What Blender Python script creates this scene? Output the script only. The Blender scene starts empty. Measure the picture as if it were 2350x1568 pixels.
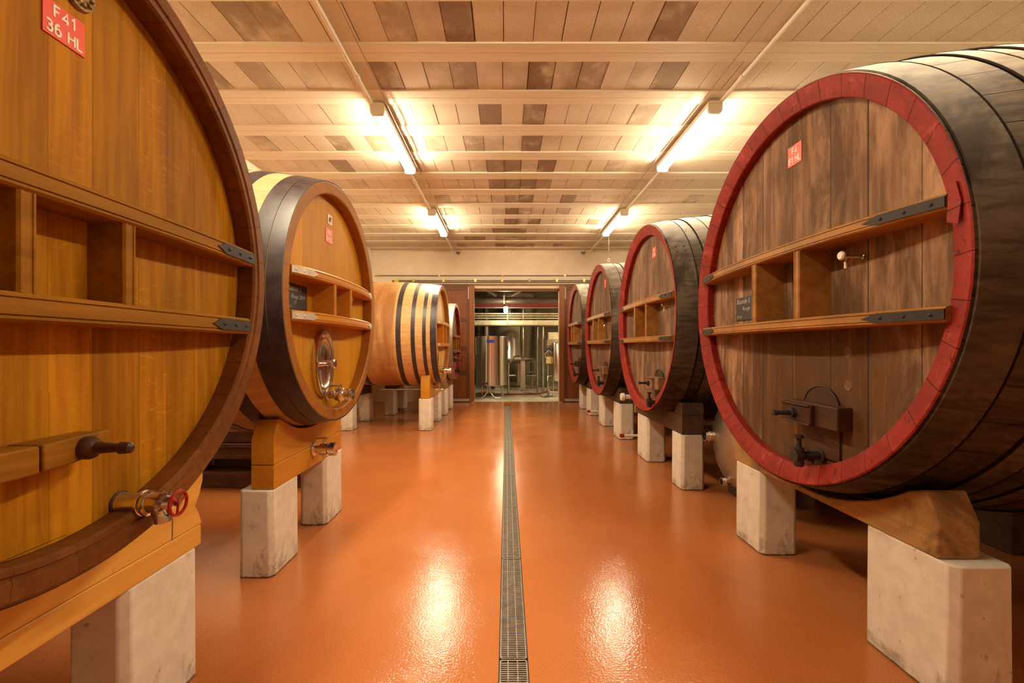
import bpy, math, random
from math import pi, sin, cos, sqrt, atan2
random.seed(7)
S = bpy.context.scene
COL = S.collection

# ------------------------------------------------------------------ camera
cam_d = bpy.data.cameras.new('camera')
cam_d.lens = 36.0 * 1020.0 / 2350.0
cam_d.sensor_width = 36.0
cam_d.sensor_fit = 'HORIZONTAL'
cam_d.shift_x = (1175 - 1162) / 2350.0
cam_d.shift_y = (797 - 784) / 2350.0
cam_d.clip_start = 0.02
cam_d.clip_end = 60
cam = bpy.data.objects.new('camera', cam_d)
COL.objects.link(cam)
cam.location = (0, 0, 1.4)
cam.rotation_euler = (pi / 2, 0, 0)
S.camera = cam

# ------------------------------------------------------------------ world, exposure
W = bpy.data.worlds.new('world')
S.world = W
W.use_nodes = True
W.node_tree.nodes['Background'].inputs[0].default_value = (1.0, 0.7, 0.45, 1)
W.node_tree.nodes['Background'].inputs[1].default_value = 0.0
S.view_settings.view_transform = 'Standard'
S.view_settings.look = 'None'
S.view_settings.gamma = 1.0
S.view_settings.use_curve_mapping = False
S.view_settings.exposure = 0.15
TUBE_COLOR = (1.0, 0.84, 0.57)
TUBE_POWER = 150.0
BULB_POWER = 220.0
FILL_BULB_POWER = 420.0
S.cycles.max_bounces = 7
S.cycles.diffuse_bounces = 4
S.cycles.glossy_bounces = 3
S.cycles.transmission_bounces = 2
S.cycles.sample_clamp_indirect = 6.0
S.cycles.adaptive_threshold = 0.02
S.cycles.caustics_reflective = False
S.cycles.caustics_refractive = False

H_CEIL = 3.886
XL, XR = -3.46, 4.7
YB, YN = 11.42, -3.2


# ------------------------------------------------------------------ node helpers
class NT:
    def __init__(self, name):
        self.m = bpy.data.materials.new(name)
        self.m.use_nodes = True
        self.t = self.m.node_tree
        self.b = self.t.nodes['Principled BSDF']
        self._co = None

    def n(self, typ, **kw):
        nd = self.t.nodes.new(typ)
        for k, v in kw.items():
            setattr(nd, k, v)
        return nd

    def _set(self, sock, v):
        if v is None:
            return
        if hasattr(v, 'is_linked') or isinstance(v, bpy.types.NodeSocket):
            self.t.links.new(v, sock)
        else:
            if hasattr(sock.default_value, '__len__'):
                if isinstance(v, (int, float)):
                    v = (v,) * len(sock.default_value)
                if len(sock.default_value) == 4 and len(v) == 3:
                    v = tuple(v) + (1,)
            sock.default_value = v

    def co(self):
        if self._co is None:
            self._co = self.n('ShaderNodeTexCoord').outputs['Object']
        return self._co

    def xyz(self, v=None):
        s = self.n('ShaderNodeSeparateXYZ')
        self._set(s.inputs[0], v or self.co())
        return s.outputs

    def vec(self, x, y, z):
        c = self.n('ShaderNodeCombineXYZ')
        for i, v in enumerate((x, y, z)):
            self._set(c.inputs[i], v)
        return c.outputs[0]

    def ma(self, op, a, b=None, c=None, clamp=False):
        nd = self.n('ShaderNodeMath', operation=op, use_clamp=clamp)
        for i, v in enumerate((a, b, c)):
            if v is not None:
                self._set(nd.inputs[i], v)
        return nd.outputs[0]

    def scale(self, v, s):
        nd = self.n('ShaderNodeVectorMath', operation='MULTIPLY')
        self._set(nd.inputs[0], v)
        self._set(nd.inputs[1], s)
        return nd.outputs[0]

    def noise(self, v, scale=1.0, detail=4.0, rough=0.55, dist=0.0):
        nd = self.n('ShaderNodeTexNoise')
        self._set(nd.inputs['Vector'], v)
        nd.inputs['Scale'].default_value = scale
        nd.inputs['Detail'].default_value = detail
        nd.inputs['Roughness'].default_value = rough
        nd.inputs['Distortion'].default_value = dist
        return nd.outputs[0]

    def white(self, v):
        nd = self.n('ShaderNodeTexWhiteNoise', noise_dimensions='1D')
        self._set(nd.inputs['W'], v)
        return nd.outputs[0]

    def ramp(self, v, lo, hi, a=0.0, b=1.0):
        nd = self.n('ShaderNodeMapRange')
        nd.interpolation_type = 'SMOOTHSTEP'
        for i, x in enumerate((v, lo, hi, a, b)):
            self._set(nd.inputs[i], x)
        return nd.outputs[0]

    def mix(self, f, a, b, mode='MIX'):
        nd = self.n('ShaderNodeMix', data_type='RGBA', blend_type=mode)
        self._set(nd.inputs[0], f)
        self._set(nd.inputs[6], a)
        self._set(nd.inputs[7], b)
        return nd.outputs[2]

    def bump(self, h, strength=0.3, dist=0.002):
        nd = self.n('ShaderNodeBump')
        nd.inputs['Strength'].default_value = strength
        nd.inputs['Distance'].default_value = dist
        self._set(nd.inputs['Height'], h)
        self.t.links.new(nd.outputs[0], self.b.inputs['Normal'])

    def out(self, col=None, rough=None, metal=None, spec=None):
        for k, v in (('Base Color', col), ('Roughness', rough), ('Metallic', metal), ('Specular IOR Level', spec)):
            if v is not None:
                self._set(self.b.inputs[k], v)
        return self.m


def plain(name, col, rough=0.5, metal=0.0, var=0.12, sc=9.0, bump=0.0):
    """one colour with soft mottling"""
    t = NT(name)
    f = t.noise(t.co(), sc, 4, 0.6)
    c = t.mix(t.ramp(f, 0.3, 0.7), tuple(x * (1 - var) for x in col), tuple(min(1, x * (1 + var)) for x in col))
    r = t.ma('MULTIPLY_ADD', f, 0.25, rough - 0.125)
    if bump:
        t.bump(t.noise(t.co(), sc * 14, 3), 0.4, bump)
    return t.out(c, r, metal)


def wood_planks(name, c1, c2, cd, plank=0.2, mode='head', rough=0.5, dirt=0.0, dirtcol=(0.02, 0.012, 0.008),
                streak=0.0, streakcol=(0.3, 0.12, 0.02), seed=0.0, fleck=0.0, gap=0.016, tone=0.30, worn=0.0, top_light=0.0, spec=0.22, soft=False, soak_shade=None):
    """head: upright planks side by side along Y. stave: staves round the X axis. rim: stave ends, painted or bare."""
    t = NT(name)
    x, y, z = t.xyz()
    if mode == 'head':
        u = t.ma('ADD', t.ma('DIVIDE', y, plank), t.ma('MULTIPLY', t.ma('SINE', t.ma('MULTIPLY', y, 17.0)), 0.10))
        gv = t.vec(x, t.ma('MULTIPLY', y, 24.0 if soft else 34.0), t.ma('MULTIPLY', z, 1.9 if soft else 1.6))
        pv = t.vec(x, t.ma('MULTIPLY', y, 6.0 if soft else 7.0), t.ma('MULTIPLY', z, 1.7 if soft else 1.3))
        fv = t.vec(x, t.ma('MULTIPLY', y, 16.0), t.ma('MULTIPLY', z, 60.0))
        sv = t.vec(x, t.ma('MULTIPLY', y, 14.0), t.ma('MULTIPLY', z, 1.0))
    else:
        u = t.ma('MULTIPLY', t.ma('ARCTAN2', y, z), plank / (2 * pi))
        gv = t.scale(t.co(), (2.2 if mode == 'stave' else 20.0, 30.0, 30.0))
        pv = t.scale(t.co(), (1.5, 4.5, 4.5))
        fv = t.scale(t.co(), (40.0, 9.0, 9.0))
        sv = t.scale(t.co(), (9.0, 2.0, 2.0))
    u = t.ma('ADD', u, seed + 40.0)
    idx = t.ma('FLOOR', u)
    fr = t.ma('FRACT', u)
    wob = t.ma('MULTIPLY', t.ma('SUBTRACT', t.noise(gv, 0.6, 3), 0.5), gap * 1.2)
    e = t.ma('ADD', t.ma('MINIMUM', fr, t.ma('SUBTRACT', 1.0, fr)), wob)
    line = t.ramp(e, gap * 0.15, gap, 1.0, 0.0)
    g = t.noise(gv, 1.0, 6, 0.62, 0.4)
    p = t.noise(pv, 1.0, 4, 0.6, 0.3)
    wv = t.white(idx)
    f = t.ma('ADD', t.ma('MULTIPLY', g, 0.38 if soft else 0.55), t.ma('MULTIPLY', p, 0.62 if soft else 0.45))
    c = t.mix(t.ramp(f, 0.36, 0.65), c1, c2)
    tv = t.ma('MULTIPLY_ADD', wv, tone, 1.0 - tone * 0.55)
    c = t.mix(1.0, c, t.vec(tv, tv, tv), 'MULTIPLY')
    if fleck:
        fl = t.ramp(t.noise(fv, 1.0, 3, 0.6, 1.2), 0.57, 0.66)
        fl = t.ma('MULTIPLY', fl, t.ramp(t.white(t.ma('ADD', idx, 7.3)), 0.4, 0.9))
        c = t.mix(t.ma('MULTIPLY', fl, fleck), c, tuple(min(1, v * 1.7) for v in c2))
    if streak:
        st = t.ramp(t.noise(sv, 1.0, 5, 0.65, 0.5), 0.55, 0.72)
        c = t.mix(t.ma('MULTIPLY', st, streak), c, streakcol)
    if dirt:
        d = t.ramp(t.noise(t.scale(t.co(), (2.5, 5.0, 1.5)), 1.0, 7, 0.70, 0.4), 0.44, 0.64)
        c = t.mix(t.ma('MULTIPLY', d, dirt), c, dirtcol)
    if soak_shade:
        # wine stain plus painted light falloff round the hatch, with a ragged edge
        dy = t.ma('DIVIDE', t.ma('SUBTRACT', y, soak_shade[0]), soak_shade[2])
        dz_ = t.ma('DIVIDE', t.ma('SUBTRACT', z, soak_shade[1]), soak_shade[3])
        rr = t.ma('SQRT', t.ma('ADD', t.ma('MULTIPLY', dy, dy), t.ma('MULTIPLY', dz_, dz_)))
        rr = t.ma('ADD', rr, t.ma('MULTIPLY', t.ma('SUBTRACT', t.noise(t.vec(x, t.ma('MULTIPLY', y, 9.0), t.ma('MULTIPLY', z, 1.6)), 1.0, 5, 0.6), 0.5), 1.1))
        c = t.mix(t.ma('MULTIPLY', t.ramp(rr, 1.05, 0.6), 0.85), c, (0.080, 0.034, 0.009))
        st2 = t.ma('MULTIPLY', t.ramp(rr, 1.25, 0.7), t.ramp(t.noise(t.vec(x, t.ma('MULTIPLY', y, 22.0), t.ma('MULTIPLY', z, 1.5)), 1.0, 5, 0.65), 0.56, 0.68))
        c = t.mix(t.ma('MULTIPLY', st2, 0.55), c, (0.25, 0.095, 0.014))
    if worn:
        d = t.ramp(t.noise(t.scale(t.co(), (9, 9, 9)), 1.0, 6, 0.7, 0.6), 0.53, 0.68)
        c = t.mix(t.ma('MULTIPLY', d, worn), c, tuple(min(1, v * 1.5 + 0.035) for v in c2))
        d2 = t.ramp(t.noise(t.scale(t.co(), (23, 23, 23)), 1.0, 6, 0.7, 0.8), 0.60, 0.66)
        c = t.mix(t.ma('MULTIPLY', d2, worn * 1.4), c, cd)
    if top_light:
        # paler upper staves: lamp glare on the tops painted into the colour
        dn = t.ma('ADD', t.ma('DIVIDE', z, 1.1), t.ma('MULTIPLY', t.ma('SUBTRACT', t.noise(t.scale(t.co(), (3, 5, 5)), 1.0, 6, 0.65), 0.5), 0.5))
        c = t.mix(t.ma('MULTIPLY', t.ramp(dn, 0.55, 0.98), top_light), c, (0.40, 0.335, 0.28))
    c = t.mix(t.ma('MULTIPLY', line, 0.85), c, cd)
    hgt = t.ma('SUBTRACT', t.ma('MULTIPLY', g, 0.35), line)
    t.bump(hgt, 0.5, 0.003)
    return t.out(c, t.ma('MULTIPLY_ADD', g, 0.3, rough - 0.10), 0.0, spec)


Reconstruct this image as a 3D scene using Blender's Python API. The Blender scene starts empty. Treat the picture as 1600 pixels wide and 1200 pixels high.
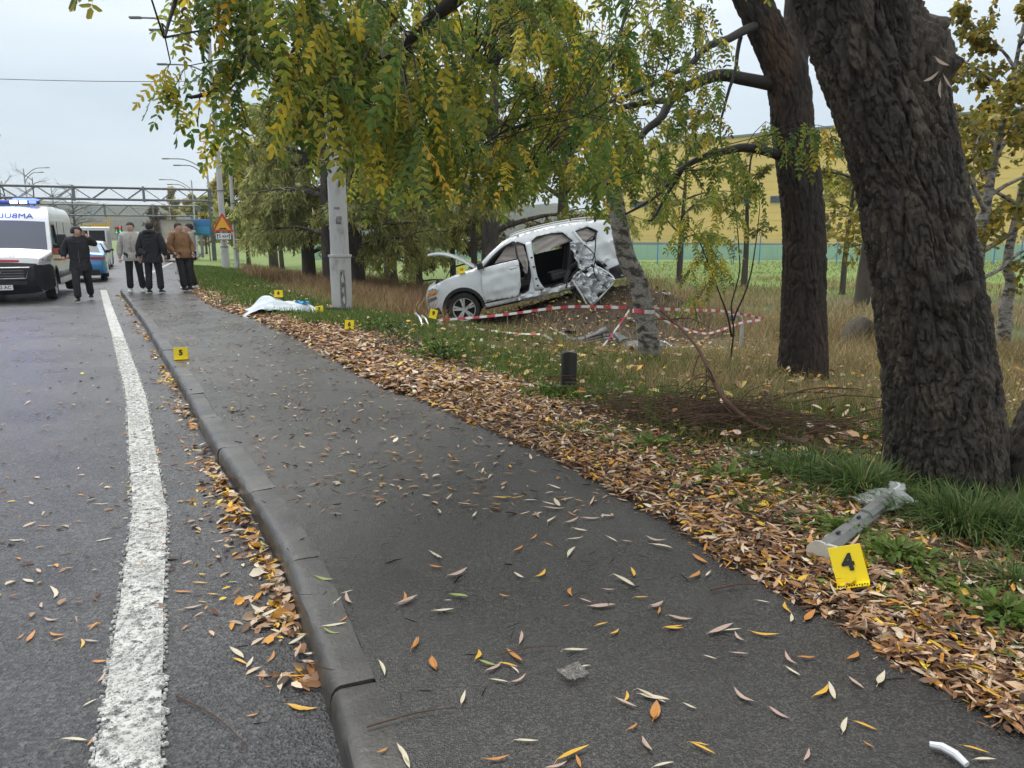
import bpy, bmesh, math, random
import numpy as np
from mathutils import Vector, Matrix, noise
from mathutils.geometry import delaunay_2d_cdt
PI = math.pi
R = math.radians
rng = np.random.default_rng(7)
random.seed(7)
scene = bpy.context.scene
C = scene.collection

# ------------------------------------------------------------------ camera, sky, sun, exposure
cam_data = bpy.data.cameras.new('camera')
cam = bpy.data.objects.new('camera', cam_data)
C.objects.link(cam)
cam.location = (0, 0, 1.52)
cam.rotation_euler = (R(90 - 11.386), 0, 0)
cam_data.sensor_width = 36
cam_data.lens = 36 * 1142 / 1600
cam_data.clip_start = 0.05
cam_data.clip_end = 6000
scene.camera = cam

SUN_EL, SUN_AZ = R(58), R(-35)
world = bpy.data.worlds.new('World')
scene.world = world
world.use_nodes = True
wn, wl = world.node_tree.nodes, world.node_tree.links
wn.clear()
w_out = wn.new('ShaderNodeOutputWorld')
sky = wn.new('ShaderNodeTexSky')
sky.sky_type = 'NISHITA'
sky.sun_disc = False
sky.sun_elevation = SUN_EL
sky.sun_rotation = SUN_AZ
sky.air_density = 1.0
sky.dust_density = 2.0
bg_clear = wn.new('ShaderNodeBackground')
bg_clear.inputs['Strength'].default_value = 0.08
wl.new(sky.outputs[0], bg_clear.inputs[0])
# an even overcast layer, a little brighter towards the zenith, with soft cloud banks
tc = wn.new('ShaderNodeTexCoord')
sep = wn.new('ShaderNodeSeparateXYZ')
wl.new(tc.outputs['Generated'], sep.inputs[0])
ramp = wn.new('ShaderNodeValToRGB')
ramp.color_ramp.elements[0].position = 0.0
ramp.color_ramp.elements[0].color = (0.60, 0.68, 0.745, 1)
ramp.color_ramp.elements[1].position = 0.75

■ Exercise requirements
Where a line of the entries contains the word "Python", copy that line.

■ Solution to this problem
What Blender Python script creates this scene? Output the script only. The Blender scene starts empty. Measure the picture as if it were 2350x1568 pixels.
Reconstruct this image as a 3D scene using Blender's Python API. The Blender scene starts empty. Treat the picture as 1600 pixels wide and 1200 pixels high.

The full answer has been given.